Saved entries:
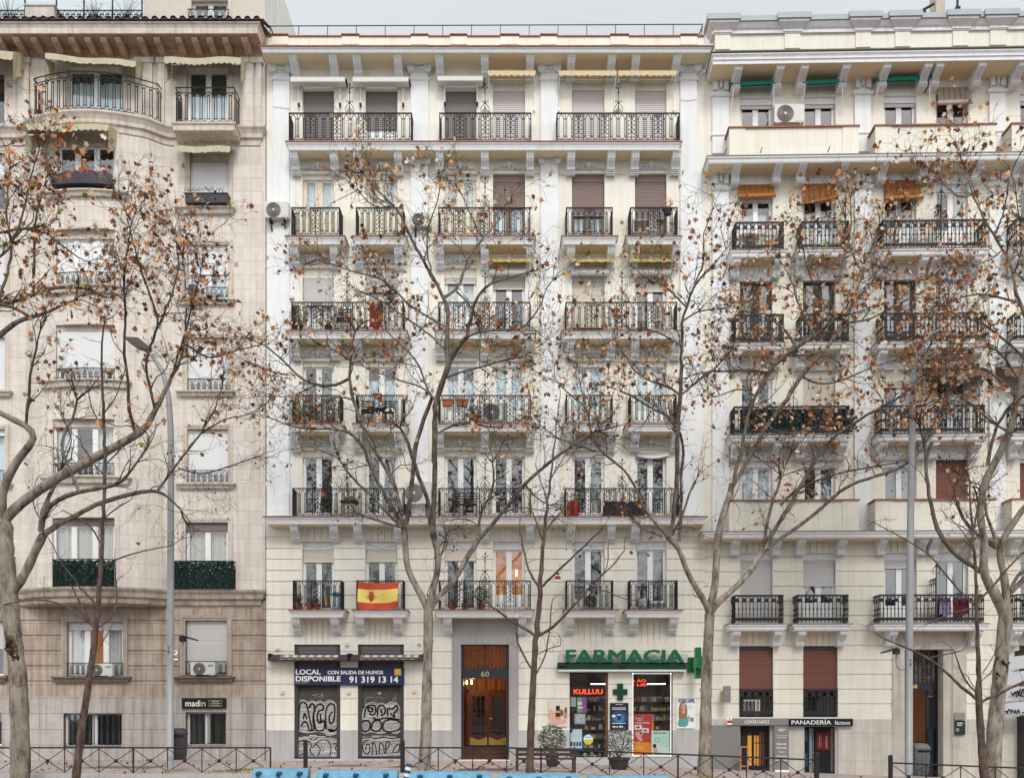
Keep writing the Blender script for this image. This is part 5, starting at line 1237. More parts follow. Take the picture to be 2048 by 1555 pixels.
# parapet and cornice
mb = MB(); y = -.12; pw = mat('mauve_white_stucco', (.74, .71, .72), .75, var=.06, scale=2, streak=.1); capm = mat('zinc_capping', (.38, .41, .43), .5, var=.1, scale=3)
mb.box(XR0 + .35, rx1, y, .3, z_(105), z_(72), 0)
mb.mould([(XR0 + .3, .3), (XR0 + .3, y), (rx1, y)], [(.22, z_(57.5), 1), (.22, z_(60), 1), (.14, z_(66), 1), (.08, z_(69), 1), (.08, z_(75), 1)], 1, 1)
mb.mould([(XR0 + .3, .3), (XR0 + .3, y), (rx1, y)], [(.28, z_(47.5), 2), (.28, z_(57.4), 2)], 2, 2)
for p0, p1 in ((1430, 1460), (1569, 1600), (1711, 1741), (1790, 1820), (1905, 1936), (1980, 2012)):
    a, b = XR(p0, y), XR(p1, y)
    mb.box(a, b, y - .05, y, z_(104.5), z_(72), 0); mb.mould([(a, y + .02), (a, y - .05), (b, y - .05), (b, y + .02)], [(.25, z_(56), 1), (.25, z_(60), 1), (.12, z_(66), 1), (.06, z_(69), 1), (.06, z_(73), 1)], 1, 1)
    mb.mould([(a, .3), (a, y - .05), (b, y - .05), (b, .3)], [(.31, z_(45), 2), (.31, z_(55.9), 2)], 2, 2)
mb.build('parapet', [cream2, pw, capm], C)
mb = MB(); dC = 1.08
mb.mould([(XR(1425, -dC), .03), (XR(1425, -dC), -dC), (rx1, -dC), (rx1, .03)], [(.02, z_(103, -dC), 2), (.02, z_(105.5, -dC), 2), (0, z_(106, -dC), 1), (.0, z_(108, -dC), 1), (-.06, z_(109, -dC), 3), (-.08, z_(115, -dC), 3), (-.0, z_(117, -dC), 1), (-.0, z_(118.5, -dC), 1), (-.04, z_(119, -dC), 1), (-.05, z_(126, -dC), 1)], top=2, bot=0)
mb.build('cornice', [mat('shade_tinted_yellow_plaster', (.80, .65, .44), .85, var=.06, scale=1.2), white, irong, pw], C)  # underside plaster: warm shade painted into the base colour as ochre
RBX = [1471, 1553, 1601, 1683, 1763, 1844, 1867, 1950, 2029, 2110]
for px in RBX:
    bracket(C, XR(px, -.3), z_(126, -dC) - .003, .29, .92, .45, 'scroll')
def rslab(f, p0, p1, dep=.70, top=None, name='balcony'):
    z = z_(RS[f], -dep - .08); mb = MB(); a, b = XR(p0, -dep - .08) + .08, (rx1 if p1 > 2100 else XR(p1, -dep - .08) - .08)
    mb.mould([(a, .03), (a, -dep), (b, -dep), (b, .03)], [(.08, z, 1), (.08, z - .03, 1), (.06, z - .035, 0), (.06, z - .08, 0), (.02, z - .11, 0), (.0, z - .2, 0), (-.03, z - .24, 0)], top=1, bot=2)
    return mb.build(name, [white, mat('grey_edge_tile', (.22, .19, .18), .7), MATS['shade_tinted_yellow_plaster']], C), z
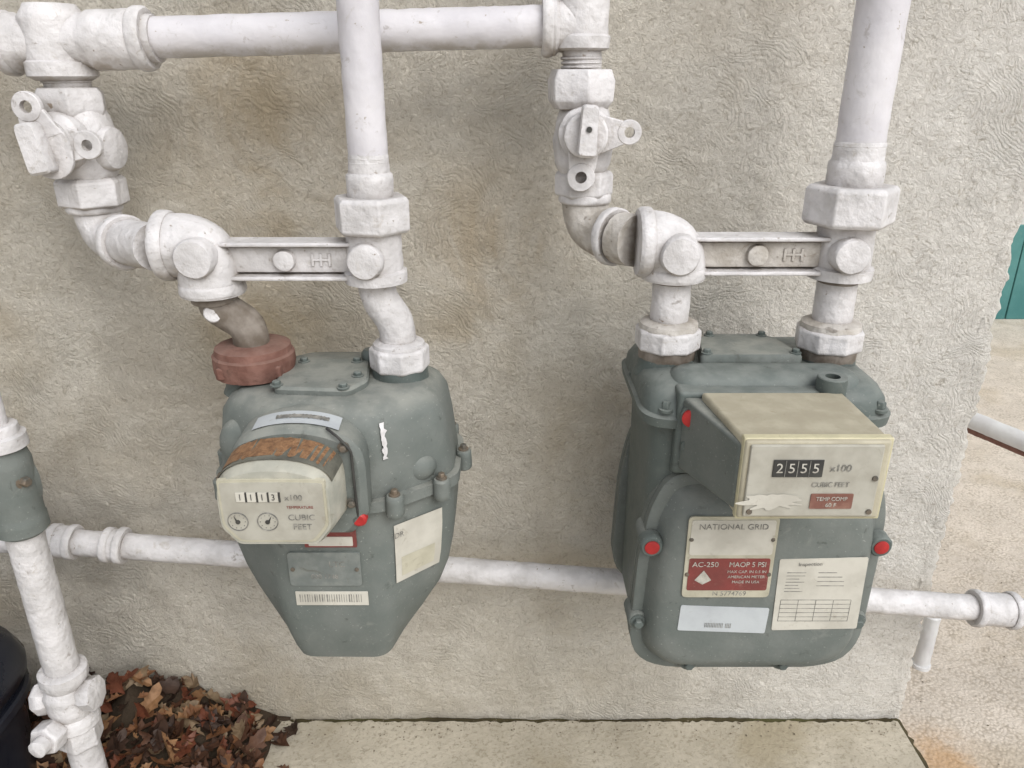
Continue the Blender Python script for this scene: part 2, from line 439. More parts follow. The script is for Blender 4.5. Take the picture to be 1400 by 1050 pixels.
# risers
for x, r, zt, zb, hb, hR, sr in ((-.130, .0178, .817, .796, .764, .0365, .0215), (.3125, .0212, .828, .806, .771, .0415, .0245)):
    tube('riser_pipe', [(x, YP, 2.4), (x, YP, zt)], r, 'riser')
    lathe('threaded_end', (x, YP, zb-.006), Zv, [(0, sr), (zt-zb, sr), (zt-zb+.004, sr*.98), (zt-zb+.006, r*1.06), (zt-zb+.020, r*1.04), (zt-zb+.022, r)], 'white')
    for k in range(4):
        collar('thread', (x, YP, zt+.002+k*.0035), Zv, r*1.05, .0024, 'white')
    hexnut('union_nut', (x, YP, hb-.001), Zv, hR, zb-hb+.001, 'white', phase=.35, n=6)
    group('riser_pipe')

# meter bars
def meter_bar(xl, xr, ztop, zc, zax, xin, zl, zr, zhb, R=.030, wm='white'):
    tube('elbow_body', [(xin, YP, zax), (xl, YP, zax), (xl, YP, zl)], R, 'white', fr=.026)
    collar('inlet_bead', (xin+.006, YP, zax), (1, 0, 0), R*1.10, .013, 'white')
    collar('outlet_bead', (xl, YP, zl+.006), Zv, R*1.04, .013, 'white')
    lathe('elbow_boss', (xl-.001, YP-.02, zax-.006), FW, [(0, .019), (.014, .018), (.016, .0165), (.0165, .010)], 'white')
    lathe('outlet_body', (xr, YP, zr), Zv, [(0, .022), (.001, R*.98), (.011, R), (.013, R*.88), (zhb-zr-.006, R*.86), (zhb-zr, R*.9), (zhb-zr+.002, R*.8)], 'white')
    lathe('outlet_boss', (xr-.004, YP-.018, zc+.003), FW, [(0, .017), (.014, .0165), (.016, .015), (.0165, .009)], 'white')
    hexa('bar_web', (xl+.01, xr-.01, zc-.012, zc+.012, YP+.003), (xl+.01, xr-.01, zc-.012, zc+.012, YP-.009), wm, .001)
    hexa('bar_top', (xl+.01, xr-.01, zc+.012, zc+.0175, YP+.013), (xl+.01, xr-.01, zc+.0135, zc+.0175, YP-.017), 'white', .0015)
    hexa('bar_bottom', (xl+.01, xr-.01, zc-.0185, zc-.012, YP+.013), (xl+.01, xr-.01, zc-.0185, zc-.0145, YP-.017), 'white', .0015)
    xm = (xl+xr)/2-.004
    lathe('bar_boss', (xm, YP-.002, zc), FW, [(0, .0115), (.012, .0095), (.013, .007)], wm)
    for k, dx in enumerate((.026, .034, .042)):
        hexa('cast_mark_%d' % k, (xm+dx-.0013, xm+dx+.0013, zc-.006, zc+.006, YP-.008), (xm+dx-.0013, xm+dx+.0013, zc-.006, zc+.006, YP-.0102), wm, .0006)
    hexa('cast_mark_bar', (xm+.026, xm+.042, zc-.001, zc+.0015, YP-.008), (xm+.026, xm+.042, zc-.001, zc+.0015, YP-.0101), wm, .0006)
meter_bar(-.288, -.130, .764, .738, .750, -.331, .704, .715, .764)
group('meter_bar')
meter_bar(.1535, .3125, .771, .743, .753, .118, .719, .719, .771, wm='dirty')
group('meter_bar')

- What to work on
Reproduce the listing above exactly, excluding all pictures.

- Answer to this problem
Keep writing the Blender script for this image. This is part 5, starting at line 1237. More parts follow. Take the picture to be 2048 by 1555 pixels.
# parapet and cornice
mb = MB(); y = -.12; pw = mat('mauve_white_stucco', (.74, .71, .72), .75, var=.06, scale=2, streak=.1); capm = mat('zinc_capping', (.38, .41, .43), .5, var=.1, scale=3)
mb.box(XR0 + .35, rx1, y, .3, z_(105), z_(72), 0)
mb.mould([(XR0 + .3, .3), (XR0 + .3, y), (rx1, y)], [(.22, z_(57.5), 1), (.22, z_(60), 1), (.14, z_(66), 1), (.08, z_(69), 1), (.08, z_(75), 1)], 1, 1)
mb.mould([(XR0 + .3, .3), (XR0 + .3, y), (rx1, y)], [(.28, z_(47.5), 2), (.28, z_(57.4), 2)], 2, 2)
for p0, p1 in ((1430, 1460), (1569, 1600), (1711, 1741), (1790, 1820), (1905, 1936), (1980, 2012)):
    a, b = XR(p0, y), XR(p1, y)
    mb.box(a, b, y - .05, y, z_(104.5), z_(72), 0); mb.mould([(a, y + .02), (a, y - .05), (b, y - .05), (b, y + .02)], [(.25, z_(56), 1), (.25, z_(60), 1), (.12, z_(66), 1), (.06, z_(69), 1), (.06, z_(73), 1)], 1, 1)
    mb.mould([(a, .3), (a, y - .05), (b, y - .05), (b, .3)], [(.31, z_(45), 2), (.31, z_(55.9), 2)], 2, 2)
mb.build('parapet', [cream2, pw, capm], C)
mb = MB(); dC = 1.08
mb.mould([(XR(1425, -dC), .03), (XR(1425, -dC), -dC), (rx1, -dC), (rx1, .03)], [(.02, z_(103, -dC), 2), (.02, z_(105.5, -dC), 2), (0, z_(106, -dC), 1), (.0, z_(108, -dC), 1), (-.06, z_(109, -dC), 3), (-.08, z_(115, -dC), 3), (-.0, z_(117, -dC), 1), (-.0, z_(118.5, -dC), 1), (-.04, z_(119, -dC), 1), (-.05, z_(126, -dC), 1)], top=2, bot=0)
mb.build('cornice', [mat('shade_tinted_yellow_plaster', (.80, .65, .44), .85, var=.06, scale=1.2), white, irong, pw], C)  # underside plaster: warm shade painted into the base colour as ochre
RBX = [1471, 1553, 1601, 1683, 1763, 1844, 1867, 1950, 2029, 2110]
for px in RBX:
    bracket(C, XR(px, -.3), z_(126, -dC) - .003, .29, .92, .45, 'scroll')
def rslab(f, p0, p1, dep=.70, top=None, name='balcony'):
    z = z_(RS[f], -dep - .08); mb = MB(); a, b = XR(p0, -dep - .08) + .08, (rx1 if p1 > 2100 else XR(p1, -dep - .08) - .08)
    mb.mould([(a, .03), (a, -dep), (b, -dep), (b, .03)], [(.08, z, 1), (.08, z - .03, 1), (.06, z - .035, 0), (.06, z - .08, 0), (.02, z - .11, 0), (.0, z - .2, 0), (-.03, z - .24, 0)], top=1, bot=2)
    return mb.build(name, [white, mat('grey_edge_tile', (.22, .19, .18), .7), MATS['shade_tinted_yellow_plaster']], C), z
Continue the Blender Python script for this scene: part 2, from line 439. More parts follow. The script is for Blender 4.5. Take the picture to be 1400 by 1050 pixels.
# risers
for x, r, zt, zb, hb, hR, sr in ((-.130, .0178, .817, .796, .764, .0365, .0215), (.3125, .0212, .828, .806, .771, .0415, .0245)):
    tube('riser_pipe', [(x, YP, 2.4), (x, YP, zt)], r, 'riser')
    lathe('threaded_end', (x, YP, zb-.006), Zv, [(0, sr), (zt-zb, sr), (zt-zb+.004, sr*.98), (zt-zb+.006, r*1.06), (zt-zb+.020, r*1.04), (zt-zb+.022, r)], 'white')
    for k in range(4):
        collar('thread', (x, YP, zt+.002+k*.0035), Zv, r*1.05, .0024, 'white')
    hexnut('union_nut', (x, YP, hb-.001), Zv, hR, zb-hb+.001, 'white', phase=.35, n=6)
    group('riser_pipe')

# meter bars
def meter_bar(xl, xr, ztop, zc, zax, xin, zl, zr, zhb, R=.030, wm='white'):
    tube('elbow_body', [(xin, YP, zax), (xl, YP, zax), (xl, YP, zl)], R, 'white', fr=.026)
    collar('inlet_bead', (xin+.006, YP, zax), (1, 0, 0), R*1.10, .013, 'white')
    collar('outlet_bead', (xl, YP, zl+.006), Zv, R*1.04, .013, 'white')
    lathe('elbow_boss', (xl-.001, YP-.02, zax-.006), FW, [(0, .019), (.014, .018), (.016, .0165), (.0165, .010)], 'white')
    lathe('outlet_body', (xr, YP, zr), Zv, [(0, .022), (.001, R*.98), (.011, R), (.013, R*.88), (zhb-zr-.006, R*.86), (zhb-zr, R*.9), (zhb-zr+.002, R*.8)], 'white')
    lathe('outlet_boss', (xr-.004, YP-.018, zc+.003), FW, [(0, .017), (.014, .0165), (.016, .015), (.0165, .009)], 'white')
    hexa('bar_web', (xl+.01, xr-.01, zc-.012, zc+.012, YP+.003), (xl+.01, xr-.01, zc-.012, zc+.012, YP-.009), wm, .001)
    hexa('bar_top', (xl+.01, xr-.01, zc+.012, zc+.0175, YP+.013), (xl+.01, xr-.01, zc+.0135, zc+.0175, YP-.017), 'white', .0015)
    hexa('bar_bottom', (xl+.01, xr-.01, zc-.0185, zc-.012, YP+.013), (xl+.01, xr-.01, zc-.0185, zc-.0145, YP-.017), 'white', .0015)
    xm = (xl+xr)/2-.004
    lathe('bar_boss', (xm, YP-.002, zc), FW, [(0, .0115), (.012, .0095), (.013, .007)], wm)
    for k, dx in enumerate((.026, .034, .042)):
        hexa('cast_mark_%d' % k, (xm+dx-.0013, xm+dx+.0013, zc-.006, zc+.006, YP-.008), (xm+dx-.0013, xm+dx+.0013, zc-.006, zc+.006, YP-.0102), wm, .0006)
    hexa('cast_mark_bar', (xm+.026, xm+.042, zc-.001, zc+.0015, YP-.008), (xm+.026, xm+.042, zc-.001, zc+.0015, YP-.0101), wm, .0006)
meter_bar(-.288, -.130, .764, .738, .750, -.331, .704, .715, .764)
group('meter_bar')
meter_bar(.1535, .3125, .771, .743, .753, .118, .719, .719, .771, wm='dirty')
group('meter_bar')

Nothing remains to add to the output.